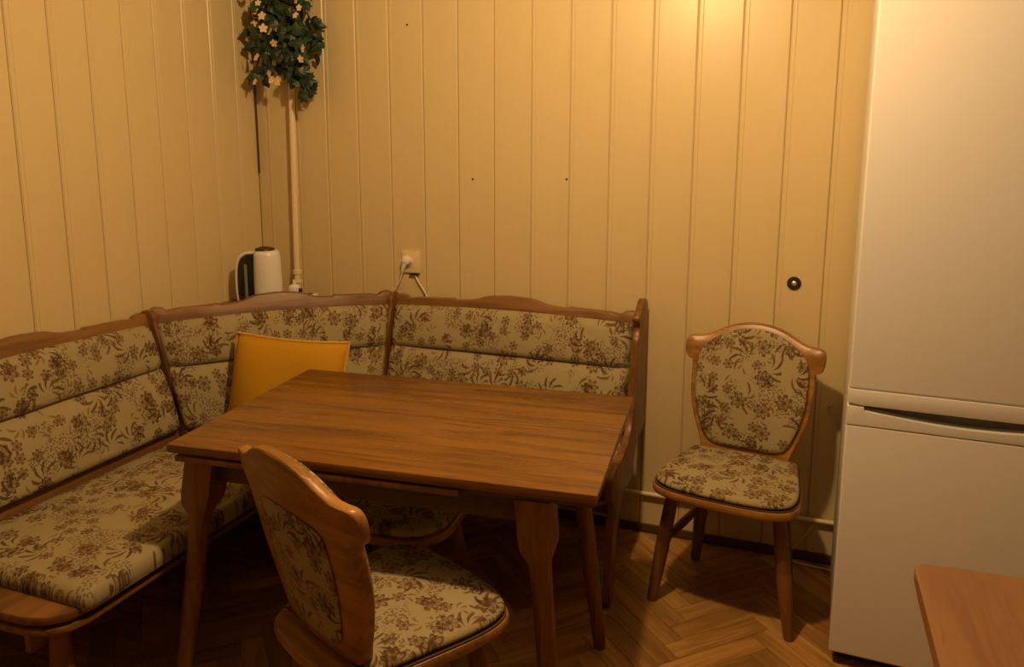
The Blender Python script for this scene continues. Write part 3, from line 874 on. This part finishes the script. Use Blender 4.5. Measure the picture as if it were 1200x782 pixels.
# ================================================================== ARTIFICIAL IVY GARLAND
gv = thing('ivy_garland', 'bunch of artificial dark green ivy with cream blossoms hanging in the corner', 'artificial plant', (-2.03, 2.765, 1.74))
def leaf_mesh(name, mat, kind):
    b = bmesh.new()
    o = [(0, 0), (.010, .002), (.017, .010), (.012, .014), (.019, .022), (.010, .025), (.004, .036), (0, .041)] if kind else [(0, 0), (.006, .008), (.009, .020), (.006, .034), (0, .046)]
    o = o + [(-x, y) for x, y in reversed(o[1:-1])]
    c = b.verts.new((0, .018, .004))
    v = [b.verts.new((x, y, -.25 * abs(x) + -3.5 * y * y)) for x, y in o]
    for i in range(len(v)): b.faces.new((v[i], v[(i + 1) % len(v)], c))
    r = bmesh.ops.extrude_face_region(b, geom=b.faces[:])
    for w_ in [g for g in r['geom'] if isinstance(g, bmesh.types.BMVert)]: w_.co.z -= .0008
    return mesh_of(b, name, mat, False)
LM = [leaf_mesh('ivy_leaf', M['leaf'], 1), leaf_mesh('ivy_leaf_dark', M['leaf2'], 1), leaf_mesh('narrow_leaf', M['leaf2'], 0)]
def blossom_mesh(name, mat):
    b = bmesh.new()
    for k_ in range(5):
        a = 2 * pi * k_ / 5
        o = [(0, .001, .002), (.006, .008, .004), (.007, .015, .006), (0, .021, .004), (-.007, .015, .006), (-.006, .008, .004)]
        vv = [b.verts.new((x * cos(a) - y * sin(a), x * sin(a) + y * cos(a), z)) for x, y, z in o]
        vw = [b.verts.new((x * cos(a) - y * sin(a), x * sin(a) + y * cos(a), z - .0012)) for x, y, z in o]
        b.faces.new(vv); b.faces.new(list(reversed(vw)))
        for i in range(6): b.faces.new((vv[i], vw[i], vw[(i + 1) % 6], vv[(i + 1) % 6]))
    lathe([(.004, 0), (.005, .004), (0, .008)], 8, b)
    return mesh_of(b, name, mat, False)
FM = [blossom_mesh('cream_blossom', M['petal']), blossom_mesh('yellow_blossom', M['petal2'])]
obj('vine', tube([(-.05, .02, .06), (-.06, .02, .10), (-.02, .0, .22), (.03, -.01, .34), (-.03, .0, .5), (.01, .02, .62)], .004, 6), M['stem'], gv)
obj('vine', tube([(.07, .0, .06), (.10, -.01, .10), (.06, .0, .22), (.02, .01, .36), (.05, .0, .5)], .003, 6), M['stem'], gv)
obj('vine', tube([(-.246, .070, -.34), (-.246, .070, -.2), (-.245, .066, .02), (-.235, .060, .10), (-.19, .045, .17), (-.10, .02, .22)], .004, 6), M['stem'], gv)
rnd = random.Random(11)
def gpos():
    # clumps measured from the photograph (metres, local)
    cl = [(-.115, 0, .10, .055), (-.12, 0, .22, .05), (-.10, 0, .30, .06), (-.03, 0, .16, .06), (.03, 0, .22, .07), (.07, 0, .26, .06), (-.02, 0, .30, .06), (.05, 0, .05, .045), (.09, 0, .03, .035),
          (.0, 0, .36, .07), (-.10, 0, .42, .06), (.09, 0, .20, .05), (.05, 0, .42, .07), (-.05, 0, .5, .07), (.05, 0, .54, .06), (.02, 0, .10, .04), (-.13, 0, .36, .045)]
    c = rnd.choice(cl); s = c[3]
    return Vector((c[0] + rnd.gauss(0, s * .5), rnd.uniform(-.05, .035), c[2] + rnd.gauss(0, s * .5)))
for i in range(295):
    o = obj('leaf', LM[rnd.choice((0, 0, 0, 1, 1, 2))], None, gv)
    o.location = gpos()
    o.rotation_euler = (radians(90) + rnd.uniform(-.7, .7), rnd.uniform(-.6, .6) , rnd.uniform(-.8, .8))
    o.rotation_euler.rotate_axis('Z', rnd.uniform(0, 6.28))
    s = rnd.uniform(1.0, 1.7); o.scale = (s, s, s)
fl = [(-.05, .245), (-.035, .20), (-.155, .15), (-.125, .145), (-.055, .075), (-.01, .055), (-.135, .045), (-.02, .045), (.09, .36), (.10, .33), (.085, .30), (-.12, .33), (-.09, .31), (-.10, .36), (-.145, .40), (.11, .17), (.10, .13), (.03, .38), (.07, .41), (-.13, .28), (-.11, .48), (.05, .5), (-.03, .43), (-.05, .05), (-.08, .26)]
for i, (x, z) in enumerate(fl):
    o = obj('blossom', FM[0 if rnd.random() < .7 else 1], None, gv)
    o.location = (x, -.055 - rnd.uniform(0, .015), z); o.rotation_euler = (radians(90) + rnd.uniform(-.5, .5), 0, rnd.uniform(-.6, .6)); s = rnd.uniform(.7, 1.0); o.scale = (s, s, s)
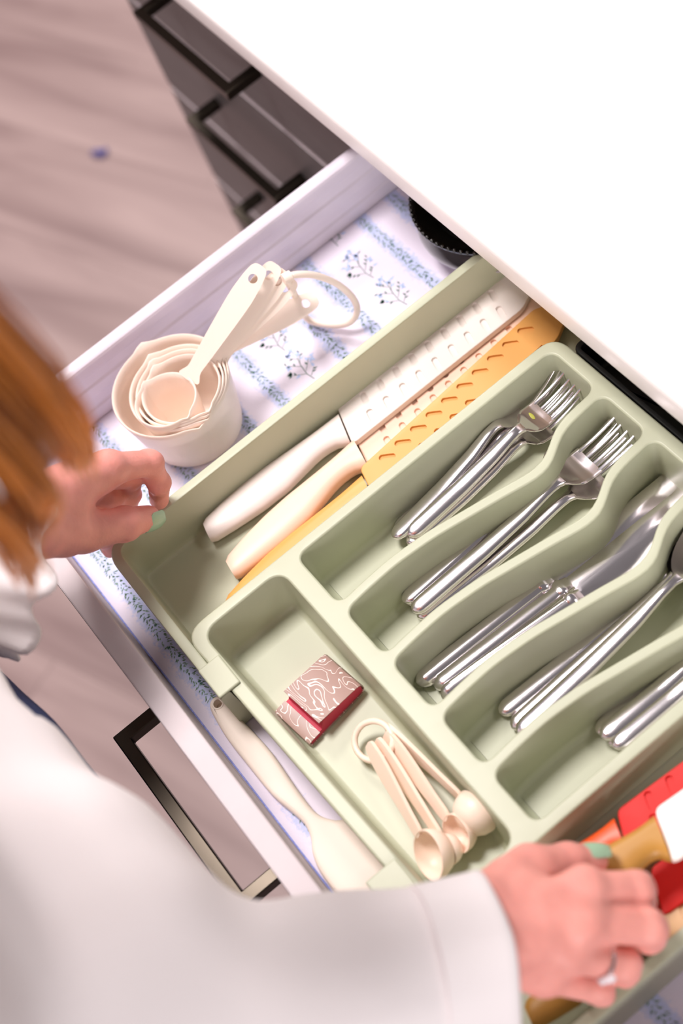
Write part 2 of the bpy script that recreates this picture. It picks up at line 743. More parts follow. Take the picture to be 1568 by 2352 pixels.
def cabinet(x0, x1, label, rows, open_top):
    r = empty('base_cabinet', ((x0 + x1) / 2, 0.6, 0), label, 'cabinet')
    t = 0.018
    bx = []

    def b(lo, hi):
        (a, c, d), (e, f, g) = lo, hi
        v = [(a, c, d), (e, c, d), (e, f, d), (a, f, d), (a, c, g), (e, c, g), (e, f, g), (a, f, g)]
        bx.append((v, [(0, 3, 2, 1), (4, 5, 6, 7), (0, 1, 5, 4), (1, 2, 6, 5), (2, 3, 7, 6), (3, 0, 4, 7)]))
    ya, yb = YF + 0.017, 0.9
    b((x0, ya, 0.0), (x0 + t, yb, 0.8648))
    b((x1 - t, ya, 0.0), (x1, yb, 0.8648))
    b((x0 + t, yb - t, 0.0), (x1 - t, yb, 0.8648))
    b((x0 + t, ya + 0.05, 0.1), (x1 - t, yb - t, 0.118))
    b((x0 + t, ya + 0.05, 0.0), (x1 - t, ya + 0.065, 0.1))
    b((x0 + t, ya, 0.69), (x1 - t, ya + 0.06, 0.705))
    V, Fs = join(*bx)
    o = mesh_obj('body', V, Fs, M['carcass'], None, smooth=False)
    o.parent = r
    o.matrix_parent_inverse = r.matrix_world.inverted()
    o.location = (-r.location.x, -r.location.y, 0)
    o.matrix_parent_inverse = Matrix()
    for z0, z1 in rows:
        if z1 < 0.8:
            rl = box('rail', (x0 + 0.001, YF + 0.0015, z1 - 0.001), (x1 - 0.001, YF + 0.0158, z1 + 0.0075), M['white_edge'], None, 0)
            rl.parent = r
            rl.location = (-r.location.x, -r.location.y, 0)
        f = drawer_front(None, x0 + 0.002, x1 - 0.002, z0, z1)
        f.parent = r
        f.location = (-r.location.x, -r.location.y, 0)
    return r


cabinet(-1.246, -0.824, 'grey drawer cabinet with dark bar handles left of the open drawer',
        [(0.7215, 0.858), (0.592, 0.7135), (0.446, 0.584), (0.273, 0.438), (0.1, 0.265)], False)
cabinet(-0.822, -0.102, 'wide grey base cabinet under the counter holding the open drawer',
        [(0.5, 0.705), (0.3, 0.497), (0.1, 0.297)], True)

# countertop with rounded nosing
x0, x1 = -1.275, 0.9
prof = [(0.306, 0.866), (0.3052, 0.868), (0.305, 0.87), (0.305, 0.8845), (0.3058, 0.8878), (0.3075, 0.8895), (0.31, 0.8902), (0.93, 0.8902), (0.93, 0.8652), (0.308, 0.8652)]
V, Fs = loft([[(x, y, z) for y, z in prof] for x in (x0, x1)])
ct = mesh_obj('countertop', V, Fs, M['counter'], None, sharp=40)
tag(ct, 'bright white countertop overhanging the open drawer', 'countertop')

# ------------------------------------------------------------------ the open drawer
DX0, DX1 = -0.777, -0.149      # inside width
DY0, DY1 = -0.039, 0.45        # inside depth
drawer = empty('drawer', (-0.463, 0.2, 0.74), 'pulled out white drawer with ribbed sides and bar handle', 'drawer')


def dchild(o):
    o.parent = drawer
    o.location = (0.463, -0.2, -0.74)
    return o


fp = dchild(box('front_panel', (-0.818, -0.0545, 0.712), (-0.106, DY0, 0.846), [M['front_face'], M['white_edge']], None, 0.0012, [1, 1, 0, 1, 1, 1]))
h = bar_handle(None, -0.4635, 0.781, -0.0545, L=0.155, proj=0.0355)
h.parent = fp
dchild(box('bottom', (DX0 - 0.004, DY0, 0.7585), (DX1 + 0.004, DY1 + 0.006, 0.7735), M['white_edge'], None, 0))


def side_prof(s):
    # cross-section (inwards offset, height): ribbed coated metal side with round rim
    pts = [(0.0, 0.7737), (0.0, 0.786), (-0.0012, 0.788), (-0.0012, 0.797), (0.0, 0.799), (0.0, 0.808), (-0.0012, 0.810), (-0.0012, 0.8195), (0.0, 0.8215), (0.0, 0.829)]
    for k in range(0, 7):
        a = k / 6 * math.pi
        pts.append((-0.006 + 0.006 * math.cos(a), 0.829 + 0.0045 * math.sin(a)))
    pts += [(-0.012, 0.752), (0.0, 0.752)]
    return pts


for s, X in ((1, DX0), (-1, DX1)):
    pr = side_prof(s)
    V, Fs = loft([[(X + s * d, y, z) for d, z in pr] for y in (DY0 + 0.0003, DY1 + 0.006)])
    dchild(mesh_obj('side', V, Fs, M['drawer_side'], None, sharp=30))
dchild(box('back', (DX0 + 0.0004, DY1 - 0.008, 0.7738), (DX1 - 0.0004, DY1 + 0.006, 0.828), M['drawer_side'], None, 0.001))

# ------------------------------------------------------------------ printed liner
nx, ny = 40, 40
V, Fs = [], []
lx0, lx1, ly0, ly1 = DX0 + 0.0006, DX1 - 0.0006, DY0 + 0.0006, DY1 - 0.009
for j in range(ny + 1):
    for i in range(nx + 1):
        V.append((lx0 + (lx1 - lx0) * i / nx, ly0 + (ly1 - ly0) * j / ny, ZL))
k0 = len(V)
for (x, y, z) in list(V):
    V.append((x, y, ZL - 0.0012))
for j in range(ny):
    for i in range(nx):
        a = j * (nx + 1) + i
        Fs.append((a, a + 1, a + nx + 2, a + nx + 1))
        Fs.append((k0 + a, k0 + a + nx + 1, k0 + a + nx + 2, k0 + a + 1))
liner = mesh_obj('drawer_liner', V, Fs, M['liner'])
tag(liner, 'white drawer liner printed with blue stripes, green vines and sprigs', 'liner')

# selvage turned up along the front
sv = tube([(lx0, DY0 + 0.0012, ZL + 0.0006), (lx1, DY0 + 0.0012, ZL + 0.0006)], 0.0006, 8)
o = mesh_obj('selvage_edge', sv[0], sv[1], M['selvage'], liner)
o['label'] = 'blue stitched edge of the liner'


def leaf(V, Fs, x, y, a, L, W, z=ZL + 0.00015):
    c, s = math.cos(a), math.sin(a)
    k = len(V)
    for u, w in ((0, 0), (0.35 * L, -W / 2), (L, 0), (0.35 * L, W / 2)):
        V.append((x + u * c - w * s, y + u * s + w * c, z))
    Fs.append((k, k + 1, k + 2, k + 3))


def stroke(V, Fs, P, w, z=ZL + 0.0001):
    for i in range(len(P) - 1):
        a, b = Vector(P[i]), Vector(P[i + 1])
        t = (b - a)
        if t.length < 1e-6:
            continue
        n = Vector((-t.y, t.x)).normalized() * w / 2
        k = len(V)
        V += [(a.x + n.x, a.y + n.y, z), (a.x - n.x, a.y - n.y, z), (b.x - n.x, b.y - n.y, z), (b.x + n.x, b.y + n.y, z)]
        Fs.append((k, k + 1, k + 2, k + 3))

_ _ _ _

**Your task**
Only the number is wanted: how many lines in the data include the string "from"?

**Answer to the exercise**
2